Review: Expanded from a short film co-written by Noah Galvin, Molly Gordon, Nick Lieberman and Ben Platt, Theater Camp is an effervescent celebration of people who live and breathe life on stage, including the next generation of razzle dazzlers oozing creative flair from every pore. A faux documentary format allows co-directors Gordon and Lieberman to roam the hallways, performance spaces and cabins of a youth theatre camp in upstate New York, witnessing emotional meltdowns and artistic differences without any of the protagonists acknowledging the presence of cameras. When an adolescent actor claims he has no life experience to authentically portray a father, his acting teacher coolly dismisses these concerns by referencing an Oscar-winning performance in the 2014 film Still Alice: “Did Julianne Moore really have dementia?”

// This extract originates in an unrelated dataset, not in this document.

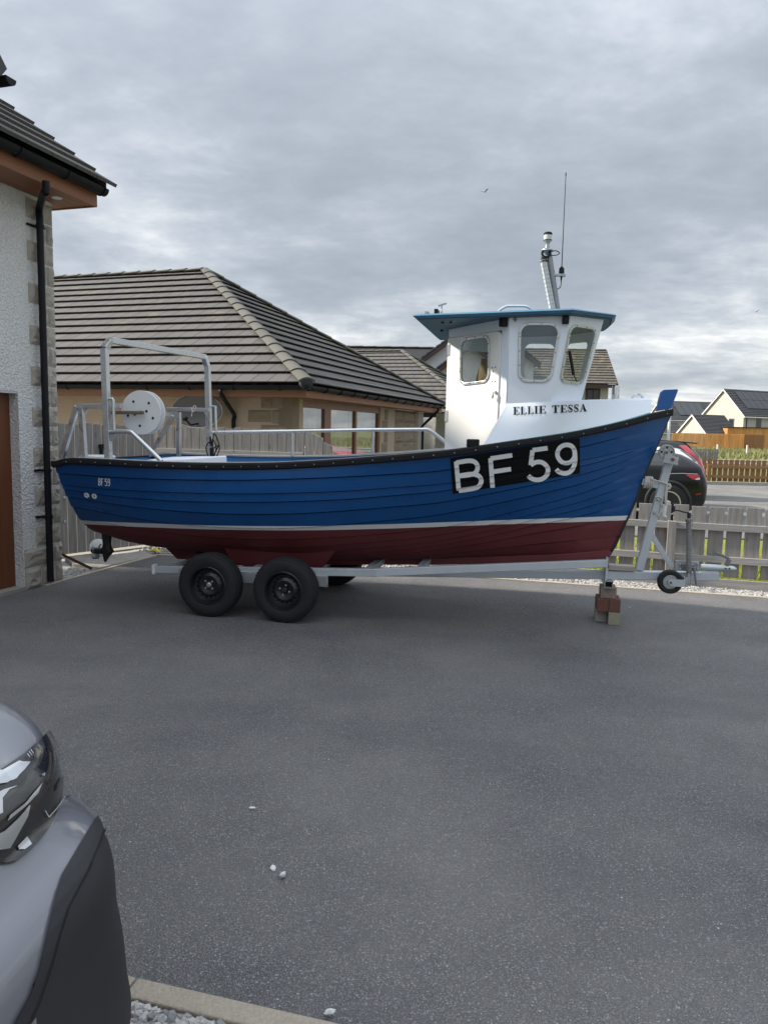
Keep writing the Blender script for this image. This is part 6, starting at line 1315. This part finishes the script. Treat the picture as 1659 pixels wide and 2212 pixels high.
# chocks: crossbeam end on a stack of blocks
P, Q = BT.onY(*c8(1241, 208), -.10), BT.onY(*c8(1312, 275), -.10); xa, xb, za, zb_ = P[0], Q[0], Q[2], P[2]
plate([(xa, za), (xb, za), (xb, zb_), (xa, zb_)], [[(xa+.006, za+.006), (xb-.006, za+.006), (xb-.006, zb_-.006), (xa+.006, zb_-.006)]], lambda a, b: (a, -.10, b), (0, .5, 0), 'propping_tube', M['galv'], tr)
mb = MB(); mb.box((xa+xb)/2-.012, (xa+xb)/2+.012, -.03, .03, zb_, A3[2]-.03); mb.build('prop_leg', M['galv'], tr)
ztop_ = za
def block(name, x0, x1, y0, z0, z1, dp_, mt, lb, cat):
    mb = MB(); mb.box(x0, x1, y0, y0+dp_, z0, z1); o = mb.build(name, mt, None, bevel=.004); o.location = BT.o; o.rotation_euler = (0, 0, BT.a); tag(o, lb, cat, 'blocks propping the trailer'); return o
g_ = lambda a, b, y: BT.onY(*c8(a, b), y)
yb = BT.onZ(*c8(1325, 592), 0)[1]; x0, x1, x2 = g_(1168, 520, yb)[0], g_(1271, 520, yb)[0], g_(1376, 520, yb)[0]; h1_ = g_(1320, 485, yb)[2]; h2_ = g_(1320, 372, yb)[2]
block('concrete_block', x0, x1-.002, yb+.09, 0, h1_, .2, M['concrete'], 'grey concrete block at the bottom left of the propping stack', 'block'); block('concrete_block', x1+.002, x2, yb, 0, h1_+.001, .2, M['concrete_block'], 'pale yellowish concrete block at the bottom right of the propping stack', 'block')
block('red_block', x0-.001, x1-.001, yb+.005, h1_+.002, h2_, .21, M['red_block'], 'dark red block in the middle left of the propping stack', 'block'); block('red_block', x1+.001, x2-.004, yb+.002, h1_+.003, h2_+.001, .21, M['red_block'], 'brownish red block in the middle right of the propping stack', 'block')
w0, w1_ = g_(1205, 300, yb+.05)[0], g_(1342, 300, yb+.05)[0]; block('timber_block', w0, w1_, yb+.03, h2_+.002, ztop_-.001, .18, M['block_wood'], 'dark end grain timber block on top of the propping stack', 'block')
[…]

The script serves a generous slice of theatrical ham by affectionately lampooning thespians, acting techniques and different facets of stagecraft. There are sporadic big laughs like when one sneaky ingenue is publicly exposed for using a banned substance to help her cry (“Tear sticks are doping for actors!”) but gentle sideswipes of obvious targets are more likely to elicit appreciative smiles. Enduring real-life friendships between writers and co-stars, evidenced by an adorable opening montage of home videos, catalyses delightful on-screen chemistry.

Joan Rubinsky (Amy Sedaris), doyenne of the Adirond ACTS theatre camp for children, suffers a severe reaction to strobe lighting in a student production of a cherished stage musical and slips into a coma. It is “the first Bye Bye Birdie-related injury in the history of Passaic County”, an on-screen caption drolly informs us. Joan’s clueless yet well-intentioned vlogger son Troy (Jimmy Tatro) assumes control of camp, applying his “entrepreneurial” spirit to keep various debtors at bay. He hopes to impress a sharply tailored financial consultant (Patti Harrison) whose hedge fund associates have secured a sizeable interest in neighbouring Camp Lakeside.

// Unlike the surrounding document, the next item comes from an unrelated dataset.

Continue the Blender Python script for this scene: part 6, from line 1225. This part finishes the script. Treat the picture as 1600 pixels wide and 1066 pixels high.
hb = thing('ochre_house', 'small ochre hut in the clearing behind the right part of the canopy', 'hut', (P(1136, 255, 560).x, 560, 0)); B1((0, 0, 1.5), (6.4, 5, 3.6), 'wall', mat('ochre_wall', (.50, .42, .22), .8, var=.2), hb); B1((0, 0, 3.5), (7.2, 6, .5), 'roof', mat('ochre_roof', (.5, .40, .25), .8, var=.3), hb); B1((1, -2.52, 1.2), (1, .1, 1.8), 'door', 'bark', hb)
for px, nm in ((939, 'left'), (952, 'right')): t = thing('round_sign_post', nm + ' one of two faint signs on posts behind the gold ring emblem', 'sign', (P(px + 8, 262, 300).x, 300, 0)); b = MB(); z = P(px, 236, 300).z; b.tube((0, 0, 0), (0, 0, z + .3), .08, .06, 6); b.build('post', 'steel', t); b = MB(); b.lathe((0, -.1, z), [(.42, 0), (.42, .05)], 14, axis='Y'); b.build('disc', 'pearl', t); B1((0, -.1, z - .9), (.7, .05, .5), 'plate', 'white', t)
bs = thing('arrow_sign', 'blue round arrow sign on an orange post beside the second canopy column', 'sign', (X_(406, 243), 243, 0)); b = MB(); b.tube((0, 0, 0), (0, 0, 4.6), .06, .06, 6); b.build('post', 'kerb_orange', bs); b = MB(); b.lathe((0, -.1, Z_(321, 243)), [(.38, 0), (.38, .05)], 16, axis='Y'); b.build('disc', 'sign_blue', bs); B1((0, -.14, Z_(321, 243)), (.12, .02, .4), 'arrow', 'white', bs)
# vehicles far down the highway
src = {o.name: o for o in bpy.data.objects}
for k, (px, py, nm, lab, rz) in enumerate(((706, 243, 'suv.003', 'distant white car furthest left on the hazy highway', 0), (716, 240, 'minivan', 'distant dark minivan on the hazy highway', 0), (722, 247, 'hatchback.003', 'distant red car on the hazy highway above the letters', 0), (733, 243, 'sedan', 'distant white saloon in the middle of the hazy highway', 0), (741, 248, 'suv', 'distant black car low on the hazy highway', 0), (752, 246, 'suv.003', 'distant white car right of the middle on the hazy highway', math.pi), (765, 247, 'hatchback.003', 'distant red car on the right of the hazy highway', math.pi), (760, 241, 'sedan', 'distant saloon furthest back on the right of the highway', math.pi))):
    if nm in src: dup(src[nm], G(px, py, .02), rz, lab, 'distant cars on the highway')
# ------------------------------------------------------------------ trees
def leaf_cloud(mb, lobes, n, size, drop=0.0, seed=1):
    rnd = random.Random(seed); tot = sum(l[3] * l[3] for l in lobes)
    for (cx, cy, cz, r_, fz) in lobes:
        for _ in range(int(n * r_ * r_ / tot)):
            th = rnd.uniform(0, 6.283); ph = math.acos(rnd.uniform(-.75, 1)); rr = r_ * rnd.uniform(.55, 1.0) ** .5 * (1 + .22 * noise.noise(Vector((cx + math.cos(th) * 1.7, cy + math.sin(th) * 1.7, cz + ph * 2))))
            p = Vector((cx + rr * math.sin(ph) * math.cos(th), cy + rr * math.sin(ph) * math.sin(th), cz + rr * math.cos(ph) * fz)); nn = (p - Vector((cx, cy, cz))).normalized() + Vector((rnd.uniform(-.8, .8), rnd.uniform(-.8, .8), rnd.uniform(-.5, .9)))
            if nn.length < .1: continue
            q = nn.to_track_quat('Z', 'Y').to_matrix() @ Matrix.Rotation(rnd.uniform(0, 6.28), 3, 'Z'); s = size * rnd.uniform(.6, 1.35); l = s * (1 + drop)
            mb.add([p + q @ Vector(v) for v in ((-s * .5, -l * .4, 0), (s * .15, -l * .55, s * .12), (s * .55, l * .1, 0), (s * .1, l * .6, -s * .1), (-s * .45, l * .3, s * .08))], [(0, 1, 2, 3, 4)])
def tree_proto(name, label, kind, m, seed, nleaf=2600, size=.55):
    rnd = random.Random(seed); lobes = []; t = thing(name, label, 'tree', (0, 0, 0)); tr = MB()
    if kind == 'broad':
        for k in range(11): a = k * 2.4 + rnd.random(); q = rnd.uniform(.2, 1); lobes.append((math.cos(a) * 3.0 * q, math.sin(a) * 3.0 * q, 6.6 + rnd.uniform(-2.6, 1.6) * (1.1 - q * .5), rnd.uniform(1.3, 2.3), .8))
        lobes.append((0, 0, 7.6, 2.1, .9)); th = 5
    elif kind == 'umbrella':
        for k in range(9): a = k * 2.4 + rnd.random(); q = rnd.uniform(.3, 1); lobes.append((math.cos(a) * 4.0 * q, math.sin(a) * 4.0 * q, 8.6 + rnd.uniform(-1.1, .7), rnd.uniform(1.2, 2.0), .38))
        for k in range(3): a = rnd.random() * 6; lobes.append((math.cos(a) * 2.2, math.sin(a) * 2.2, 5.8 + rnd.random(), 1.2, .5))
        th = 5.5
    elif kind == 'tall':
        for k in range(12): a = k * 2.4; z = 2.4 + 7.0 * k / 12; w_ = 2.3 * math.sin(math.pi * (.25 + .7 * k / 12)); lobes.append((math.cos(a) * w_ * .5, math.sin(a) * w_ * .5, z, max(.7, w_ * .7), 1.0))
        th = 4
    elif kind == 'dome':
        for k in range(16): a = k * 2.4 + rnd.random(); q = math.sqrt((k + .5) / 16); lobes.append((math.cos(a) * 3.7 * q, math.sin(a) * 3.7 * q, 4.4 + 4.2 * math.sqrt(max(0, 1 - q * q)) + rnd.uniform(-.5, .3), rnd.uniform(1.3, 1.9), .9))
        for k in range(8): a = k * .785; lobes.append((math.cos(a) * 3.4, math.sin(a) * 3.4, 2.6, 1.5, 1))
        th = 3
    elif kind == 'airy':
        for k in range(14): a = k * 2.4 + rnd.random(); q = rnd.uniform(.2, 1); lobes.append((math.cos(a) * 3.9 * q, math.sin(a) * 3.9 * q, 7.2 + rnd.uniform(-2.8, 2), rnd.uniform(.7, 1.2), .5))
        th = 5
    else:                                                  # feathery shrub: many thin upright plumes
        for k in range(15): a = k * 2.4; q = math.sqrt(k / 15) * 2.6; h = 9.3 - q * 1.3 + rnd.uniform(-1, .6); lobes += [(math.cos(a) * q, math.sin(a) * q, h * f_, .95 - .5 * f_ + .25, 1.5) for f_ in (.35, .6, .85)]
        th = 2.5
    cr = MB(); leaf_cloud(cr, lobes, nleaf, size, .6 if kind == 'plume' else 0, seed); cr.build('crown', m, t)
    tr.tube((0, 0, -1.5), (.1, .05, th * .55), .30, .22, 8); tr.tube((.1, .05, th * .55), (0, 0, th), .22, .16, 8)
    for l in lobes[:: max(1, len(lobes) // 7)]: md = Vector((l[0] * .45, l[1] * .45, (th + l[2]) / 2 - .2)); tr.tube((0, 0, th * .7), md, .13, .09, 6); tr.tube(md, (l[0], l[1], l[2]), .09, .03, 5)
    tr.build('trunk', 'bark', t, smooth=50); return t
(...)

Drama director Amos Klobuchar (Platt) and music director Rebecca-Diane (Gordon), who dreamily claim to “share a soul”, audition the new intake for this season’s productions alongside dance teacher Clive DeWitt (Nathan Lee Graham) and costumes master Gigi Charbonier (Owen Thiele). The creme de la creme of students are handpicked for an original musical written by Amos and Rebecca-Diane entitled Still Joan, dedicated to their comatose creative dynamo. Egos inflate to bursting, friendships fray at the seams and shy technical director Glenn Wintrop (Galvin) demonstrates hidden talents that demand he moves from wielding the spotlight to standing proudly in it.

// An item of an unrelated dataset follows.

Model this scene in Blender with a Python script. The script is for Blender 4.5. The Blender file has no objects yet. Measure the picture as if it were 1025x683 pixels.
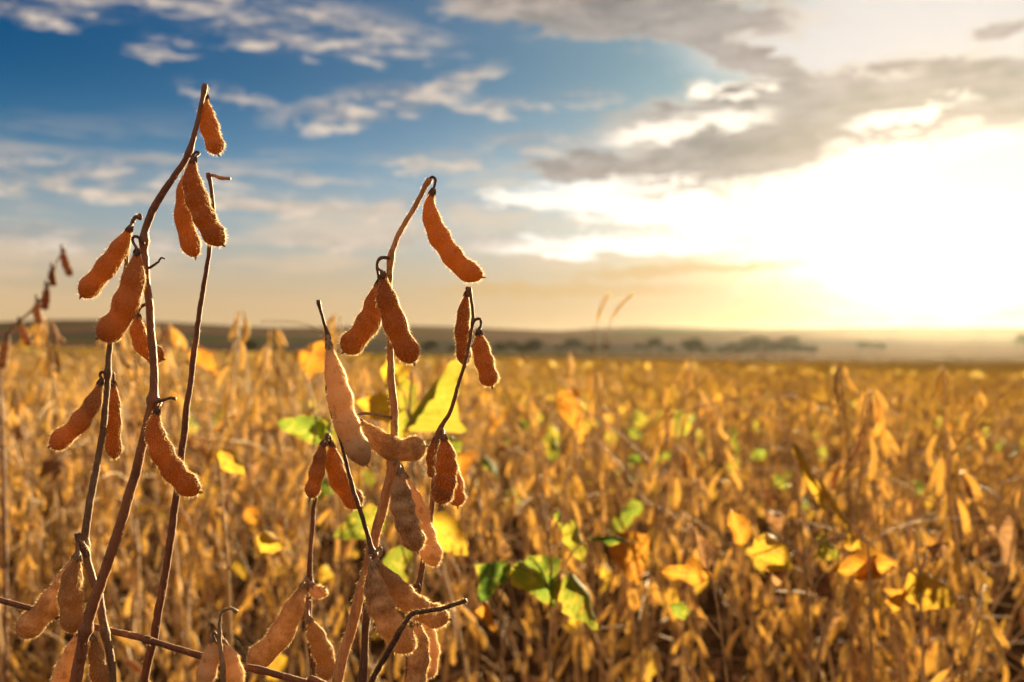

Theater Camp preaches enthusiastically to fans of the stage with plentiful in-jokes but does not exclude mainstream audiences from enjoying a ham-fisted battle to resuscitate Adirond ACTS. A climactic performance of Still Joan is surprisingly moving and almost delivers on Troy’s promise to “blow the roof off” his mother’s ICU. Life is a cabaret, old and young chums.